Movie Review: Shame

By Stephen Rebello

The shattering study of despair and sexual addiction in Shame is anything but a cheap turn-on.

Director: Steve McQueen Rating: NC-17 Studio: Fox Searchlight Pictures

No matter what you may have heard about the graphic eroticism and nudity in Shame, this shattering study of despair and sexual addiction is anything but a cheap turn-on. Built around a lacerating centerpiece performance by Michael Fassbender, this ferocious, bleak stunner directed by Steve McQueen (with whom Fassbender earlier made Hunger) is about a successful, thirty-ish, big business New Yorker who in private suffers from an all-consuming, crippling, insatiable need for sex.
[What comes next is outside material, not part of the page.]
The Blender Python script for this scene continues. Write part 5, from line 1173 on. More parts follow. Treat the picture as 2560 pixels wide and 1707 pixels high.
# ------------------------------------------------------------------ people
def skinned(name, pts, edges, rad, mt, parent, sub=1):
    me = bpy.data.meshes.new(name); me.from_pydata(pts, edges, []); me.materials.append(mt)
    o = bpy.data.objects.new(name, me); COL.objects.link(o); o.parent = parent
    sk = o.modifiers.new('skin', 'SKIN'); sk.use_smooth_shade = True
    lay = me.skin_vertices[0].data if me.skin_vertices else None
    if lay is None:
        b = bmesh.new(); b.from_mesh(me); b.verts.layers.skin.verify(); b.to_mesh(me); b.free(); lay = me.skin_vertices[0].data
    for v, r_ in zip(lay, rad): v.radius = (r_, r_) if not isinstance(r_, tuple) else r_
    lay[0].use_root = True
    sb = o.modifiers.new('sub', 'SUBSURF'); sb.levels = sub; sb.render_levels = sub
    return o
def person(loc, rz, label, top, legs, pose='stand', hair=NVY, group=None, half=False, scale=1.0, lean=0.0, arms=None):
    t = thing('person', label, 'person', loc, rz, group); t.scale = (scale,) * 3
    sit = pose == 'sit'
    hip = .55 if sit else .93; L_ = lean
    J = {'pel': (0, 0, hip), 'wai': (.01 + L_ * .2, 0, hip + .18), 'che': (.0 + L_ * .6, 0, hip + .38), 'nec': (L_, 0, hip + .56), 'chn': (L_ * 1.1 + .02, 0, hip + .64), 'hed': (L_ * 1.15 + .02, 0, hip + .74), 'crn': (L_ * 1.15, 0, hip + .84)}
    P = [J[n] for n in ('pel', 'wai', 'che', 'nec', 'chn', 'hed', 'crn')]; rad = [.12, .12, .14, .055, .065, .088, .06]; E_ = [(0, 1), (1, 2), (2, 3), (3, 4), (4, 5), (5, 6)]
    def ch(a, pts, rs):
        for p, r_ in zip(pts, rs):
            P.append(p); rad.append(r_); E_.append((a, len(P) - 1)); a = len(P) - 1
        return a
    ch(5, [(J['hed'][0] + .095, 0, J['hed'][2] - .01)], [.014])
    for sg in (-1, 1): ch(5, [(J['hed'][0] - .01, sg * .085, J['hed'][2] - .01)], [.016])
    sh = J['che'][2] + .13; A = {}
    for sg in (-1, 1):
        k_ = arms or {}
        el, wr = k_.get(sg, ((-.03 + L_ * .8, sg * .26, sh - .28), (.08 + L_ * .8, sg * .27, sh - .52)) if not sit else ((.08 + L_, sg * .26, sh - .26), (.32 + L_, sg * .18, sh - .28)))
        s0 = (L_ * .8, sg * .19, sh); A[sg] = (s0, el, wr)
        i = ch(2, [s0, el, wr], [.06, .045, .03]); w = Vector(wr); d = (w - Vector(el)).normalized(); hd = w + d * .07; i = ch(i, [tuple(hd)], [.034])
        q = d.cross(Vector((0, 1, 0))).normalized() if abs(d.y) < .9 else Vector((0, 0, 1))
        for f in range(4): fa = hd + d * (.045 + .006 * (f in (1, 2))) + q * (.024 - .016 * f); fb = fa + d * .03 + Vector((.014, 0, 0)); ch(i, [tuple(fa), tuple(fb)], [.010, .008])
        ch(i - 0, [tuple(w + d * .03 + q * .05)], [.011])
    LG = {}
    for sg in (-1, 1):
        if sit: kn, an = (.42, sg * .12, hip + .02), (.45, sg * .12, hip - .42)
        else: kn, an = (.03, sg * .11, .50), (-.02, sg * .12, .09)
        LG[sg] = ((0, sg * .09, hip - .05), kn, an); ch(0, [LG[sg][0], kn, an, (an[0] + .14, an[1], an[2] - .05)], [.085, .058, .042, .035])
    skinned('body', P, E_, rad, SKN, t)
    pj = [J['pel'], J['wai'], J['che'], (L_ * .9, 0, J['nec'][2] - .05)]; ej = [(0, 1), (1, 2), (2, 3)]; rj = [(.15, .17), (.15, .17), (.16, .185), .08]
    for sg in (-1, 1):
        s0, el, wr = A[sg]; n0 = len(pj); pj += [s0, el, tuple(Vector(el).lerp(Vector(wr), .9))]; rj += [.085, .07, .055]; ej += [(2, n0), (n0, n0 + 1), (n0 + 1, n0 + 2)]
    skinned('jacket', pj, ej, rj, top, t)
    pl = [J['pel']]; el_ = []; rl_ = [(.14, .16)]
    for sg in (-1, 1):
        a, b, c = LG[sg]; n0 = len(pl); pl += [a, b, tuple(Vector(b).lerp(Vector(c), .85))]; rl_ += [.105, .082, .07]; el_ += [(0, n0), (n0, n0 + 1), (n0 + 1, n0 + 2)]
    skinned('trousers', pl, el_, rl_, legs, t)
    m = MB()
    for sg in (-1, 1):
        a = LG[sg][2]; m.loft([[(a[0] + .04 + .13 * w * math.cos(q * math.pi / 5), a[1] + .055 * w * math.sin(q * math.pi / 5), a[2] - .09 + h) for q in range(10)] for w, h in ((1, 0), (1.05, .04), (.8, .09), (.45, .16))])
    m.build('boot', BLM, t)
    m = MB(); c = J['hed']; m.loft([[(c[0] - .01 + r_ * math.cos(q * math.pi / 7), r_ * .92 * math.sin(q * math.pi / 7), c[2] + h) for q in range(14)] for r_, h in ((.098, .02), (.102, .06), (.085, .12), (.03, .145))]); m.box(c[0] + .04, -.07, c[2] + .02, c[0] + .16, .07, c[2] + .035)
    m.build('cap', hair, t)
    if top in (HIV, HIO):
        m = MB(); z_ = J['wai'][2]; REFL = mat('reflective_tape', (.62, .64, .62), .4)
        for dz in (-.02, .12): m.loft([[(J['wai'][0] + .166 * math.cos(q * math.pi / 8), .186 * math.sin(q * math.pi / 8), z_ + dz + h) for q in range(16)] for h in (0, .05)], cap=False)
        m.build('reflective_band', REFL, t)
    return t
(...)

His office and home computers are clogged with porn. Online sex models know him by his first name. Subway rides, a restaurant, a date, a routine day at the office, a night-time jog are subsumed by the constant, desperate, ultimately unfulfilling search for the next sex partner. Shot in tones of cool gray desolation and favoring long, elegant takes, Shame watches noncommittally as Fassbender’s character, a dead-eyed, hollow-cheeked vampiric Casanova, bangs a prostitute against the glass walls of his high-rise apartment. It also dispassionately notes how, during an uneasy date with a lovely, sexy new coworker (Nicole Beharie), he only becomes aroused when he notes her losing interest in him.

In a superb, wordless sequence aboard a commuter train, we see him flirt with and futilely pursue a beautiful woman who shows him her wedding ring. Again, her unavailability only makes him want her more. Well, for a second anyway. What could have become the stuff of black comedy or smutty sex farce instead becomes a stark, sad dissection of one man’s steep descent into hell. As the self-destructive, seductive hero, Fassbender, frequently stark naked emotionally and literally, gets used by writer-director McQueen to perfection.

Fassbender’s fearless performance is the stuff of which awards, nominations and critical raves are made, so long as prudery doesn’t make people go blind. He is well matched by Carey Mulligan as his lost, needy, broken lounge singer sister whose unwelcome intrusion into his obsessive world accelerates their mutual downward spiral. Their scenes together, which hint at a troubled family life, abuse and incest, are hypnotic - as is the movie itself.  Steely, sombre and tough to shake, Shame, is about as bold and brilliant a movie as you’re likely to see this year.